A review of his album 'Kill your darlings'

Kid Loco Kill Your DarlingsIt may be an odious comparison to make, but I always felt that in the French lounge music stakes Kid Loco, a respected producer and groovesmith, played a Gallic Rolling Stones to Air's Beatles: Air are sleek and slick whereas Kid Loco's music has had a slightly grittier, even more sinful feel to it. For all that, I reckoned "A Grand Love Story", the Kid's previous outing, was a classic piece of romance and style wrapped in arrangements which were lush without being gushy and languid without being lazy. For that reason, if nothing else, I expected "Kill your darlings", Kid Loco's new collection, might just be a major disappointment.

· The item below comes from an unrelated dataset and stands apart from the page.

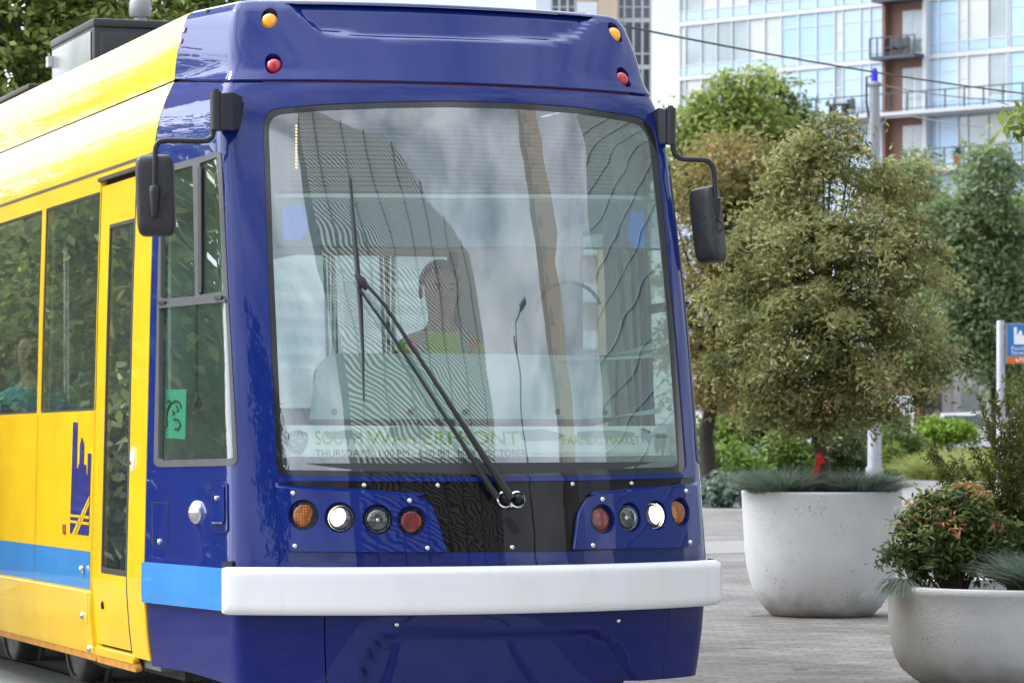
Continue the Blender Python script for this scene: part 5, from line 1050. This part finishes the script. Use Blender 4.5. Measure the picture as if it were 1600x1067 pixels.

Being honest about it, I hated "Kill your darlings" when I first heard it - on the surface it's Kid Loco's take on narcotics, or to be more specific, blow. The album should have been accompanied with Rizla papers and the Kid's obsession with weed is written in ten foot high letters, with tracks such as "Three foot high reefer" (a turkey), and "Here come the munchies" (a so-so filler). However "Kill your darling" really requires repeated listens, which is not too difficult, given Kid Loco's ability to crank out delicious hooks and grooves. "Cocaine Diana", the album's opener, is a guitar ballad in the same neck of the woods as the Velvets' "Sunday Morning" and has a great mock-goth black lyric - "Lucy's on my shoulder / talking like she owns the dead". "Lucy's dead" is another ballad with a carnal groove, and "Gypsy good time" is a very cute Boho tango anthem. You'll also find a couple of decent instrumental cuts on "Kill your darlings" but its highpoint is "I can't let it happen to you" - a perfectly simple song in the Burt Bacharach vein blessed with the most basic of moon in June melodies. Kid Loco's arrangement of this tune, with its swooning strings, would have made the track a standout in any era.

There are duffers on "Kill your darlings", born, I suspect, from narcotic sponsored laziness rather than lack of talent. Also, the album's sleeve and packaging are the ropiest I've seen for a while. However its good moments more than make it worthwhile.